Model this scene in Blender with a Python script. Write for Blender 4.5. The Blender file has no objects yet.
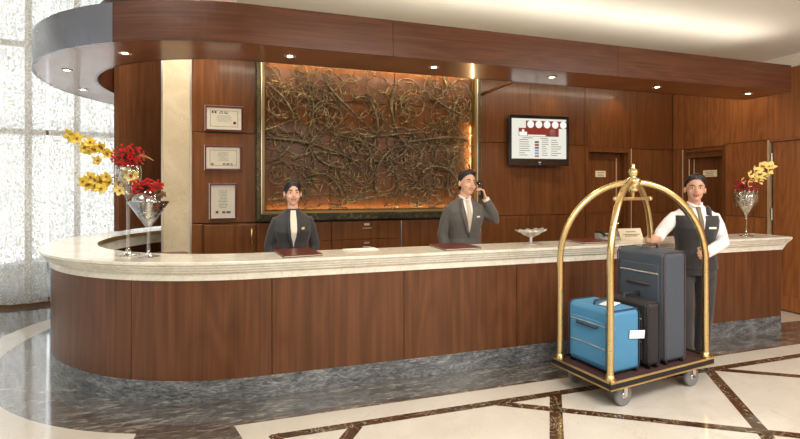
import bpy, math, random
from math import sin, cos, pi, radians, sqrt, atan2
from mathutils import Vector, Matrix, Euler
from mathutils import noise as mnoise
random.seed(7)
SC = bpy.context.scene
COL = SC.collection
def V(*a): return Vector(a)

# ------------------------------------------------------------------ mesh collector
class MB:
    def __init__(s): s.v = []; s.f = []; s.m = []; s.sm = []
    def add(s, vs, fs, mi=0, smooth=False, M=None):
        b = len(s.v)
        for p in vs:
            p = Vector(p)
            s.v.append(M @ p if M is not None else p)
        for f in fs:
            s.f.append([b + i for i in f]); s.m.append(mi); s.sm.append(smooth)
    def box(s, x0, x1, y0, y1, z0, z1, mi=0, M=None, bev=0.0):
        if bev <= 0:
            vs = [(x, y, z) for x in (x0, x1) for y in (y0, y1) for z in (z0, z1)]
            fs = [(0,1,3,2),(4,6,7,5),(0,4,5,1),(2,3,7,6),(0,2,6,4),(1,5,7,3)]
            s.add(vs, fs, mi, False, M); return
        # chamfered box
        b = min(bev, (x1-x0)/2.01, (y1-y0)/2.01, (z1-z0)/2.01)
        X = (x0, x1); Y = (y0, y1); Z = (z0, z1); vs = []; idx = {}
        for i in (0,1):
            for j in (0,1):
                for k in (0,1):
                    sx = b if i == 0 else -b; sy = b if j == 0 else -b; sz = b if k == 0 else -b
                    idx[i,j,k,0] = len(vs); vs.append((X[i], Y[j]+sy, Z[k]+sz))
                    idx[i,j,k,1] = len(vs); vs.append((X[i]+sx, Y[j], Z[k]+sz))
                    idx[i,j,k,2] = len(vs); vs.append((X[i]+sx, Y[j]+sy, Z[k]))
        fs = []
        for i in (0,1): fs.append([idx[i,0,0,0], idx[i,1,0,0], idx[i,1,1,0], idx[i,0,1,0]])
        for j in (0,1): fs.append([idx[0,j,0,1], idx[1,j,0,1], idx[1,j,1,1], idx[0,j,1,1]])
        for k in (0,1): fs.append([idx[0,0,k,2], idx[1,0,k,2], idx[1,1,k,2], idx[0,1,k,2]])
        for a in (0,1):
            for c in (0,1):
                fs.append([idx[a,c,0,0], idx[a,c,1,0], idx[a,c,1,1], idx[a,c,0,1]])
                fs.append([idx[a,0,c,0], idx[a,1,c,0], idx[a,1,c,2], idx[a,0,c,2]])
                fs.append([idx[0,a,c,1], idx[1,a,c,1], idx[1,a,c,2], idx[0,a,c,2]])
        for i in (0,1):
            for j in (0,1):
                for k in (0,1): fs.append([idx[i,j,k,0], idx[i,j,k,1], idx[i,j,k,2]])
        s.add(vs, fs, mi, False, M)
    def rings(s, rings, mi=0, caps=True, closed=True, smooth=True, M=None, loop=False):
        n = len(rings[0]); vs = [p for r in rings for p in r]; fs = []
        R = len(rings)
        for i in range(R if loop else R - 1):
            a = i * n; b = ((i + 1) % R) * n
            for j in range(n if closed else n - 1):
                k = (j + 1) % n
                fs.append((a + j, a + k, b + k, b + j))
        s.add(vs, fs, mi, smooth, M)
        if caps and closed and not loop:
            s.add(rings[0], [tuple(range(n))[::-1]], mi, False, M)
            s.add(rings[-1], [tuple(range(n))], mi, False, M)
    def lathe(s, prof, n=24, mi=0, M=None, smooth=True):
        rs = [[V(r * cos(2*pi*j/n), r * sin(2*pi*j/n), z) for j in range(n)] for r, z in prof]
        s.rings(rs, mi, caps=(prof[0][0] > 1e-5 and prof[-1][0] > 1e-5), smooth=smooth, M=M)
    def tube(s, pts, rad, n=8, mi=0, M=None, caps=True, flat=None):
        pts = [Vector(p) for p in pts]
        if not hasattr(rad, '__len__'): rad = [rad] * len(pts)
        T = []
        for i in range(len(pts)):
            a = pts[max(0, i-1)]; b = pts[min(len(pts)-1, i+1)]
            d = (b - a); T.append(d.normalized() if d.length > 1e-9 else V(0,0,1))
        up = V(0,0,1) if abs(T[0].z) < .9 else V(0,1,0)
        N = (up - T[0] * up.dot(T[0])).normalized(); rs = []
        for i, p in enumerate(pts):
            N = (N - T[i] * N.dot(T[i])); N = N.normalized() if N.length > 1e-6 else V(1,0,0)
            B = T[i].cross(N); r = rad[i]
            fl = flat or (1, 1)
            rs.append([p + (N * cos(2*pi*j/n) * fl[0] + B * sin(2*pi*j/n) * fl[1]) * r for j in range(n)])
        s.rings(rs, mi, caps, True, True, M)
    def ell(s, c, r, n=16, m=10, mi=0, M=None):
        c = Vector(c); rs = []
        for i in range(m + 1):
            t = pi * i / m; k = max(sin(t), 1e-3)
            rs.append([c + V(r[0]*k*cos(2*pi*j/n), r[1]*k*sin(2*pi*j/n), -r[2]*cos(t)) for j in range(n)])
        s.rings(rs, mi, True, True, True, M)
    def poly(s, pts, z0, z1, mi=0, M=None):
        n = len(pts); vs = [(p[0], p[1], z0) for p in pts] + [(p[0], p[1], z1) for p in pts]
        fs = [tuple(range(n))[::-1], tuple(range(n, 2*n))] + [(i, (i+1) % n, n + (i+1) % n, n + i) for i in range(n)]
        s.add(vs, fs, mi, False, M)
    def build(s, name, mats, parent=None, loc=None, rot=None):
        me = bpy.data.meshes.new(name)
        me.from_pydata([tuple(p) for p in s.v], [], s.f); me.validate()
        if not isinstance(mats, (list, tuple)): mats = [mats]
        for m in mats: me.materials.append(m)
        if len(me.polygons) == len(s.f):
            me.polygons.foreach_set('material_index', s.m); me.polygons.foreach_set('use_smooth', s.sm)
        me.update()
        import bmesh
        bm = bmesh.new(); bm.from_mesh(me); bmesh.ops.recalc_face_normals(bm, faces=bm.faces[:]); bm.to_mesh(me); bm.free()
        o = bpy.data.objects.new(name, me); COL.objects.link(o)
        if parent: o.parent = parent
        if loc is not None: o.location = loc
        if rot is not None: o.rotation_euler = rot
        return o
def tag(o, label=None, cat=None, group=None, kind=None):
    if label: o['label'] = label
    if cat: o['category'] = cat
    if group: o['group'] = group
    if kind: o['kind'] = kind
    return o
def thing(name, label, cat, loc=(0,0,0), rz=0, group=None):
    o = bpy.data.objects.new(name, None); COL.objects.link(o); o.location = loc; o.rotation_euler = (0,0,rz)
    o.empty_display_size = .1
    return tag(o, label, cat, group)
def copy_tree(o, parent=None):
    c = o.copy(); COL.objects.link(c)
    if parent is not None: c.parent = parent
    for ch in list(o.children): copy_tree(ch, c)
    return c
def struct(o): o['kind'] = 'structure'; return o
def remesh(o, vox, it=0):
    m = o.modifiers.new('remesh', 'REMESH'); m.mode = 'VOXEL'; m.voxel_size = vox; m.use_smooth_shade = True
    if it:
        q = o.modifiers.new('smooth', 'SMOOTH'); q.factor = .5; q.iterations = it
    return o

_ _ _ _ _

THE EXERCISE.
Starting at the first line of the material, output exactly the lines up to and including the one with "def V(*a): return Vector(a)". Do not include the pictures.

RESPONSE TO THIS TASK.
Model this scene in Blender with a Python script. Write for Blender 4.5. The Blender file has no objects yet.
import bpy, math, random
from math import sin, cos, pi, radians, sqrt, atan2
from mathutils import Vector, Matrix, Euler
from mathutils import noise as mnoise
random.seed(7)
SC = bpy.context.scene
COL = SC.collection
def V(*a): return Vector(a)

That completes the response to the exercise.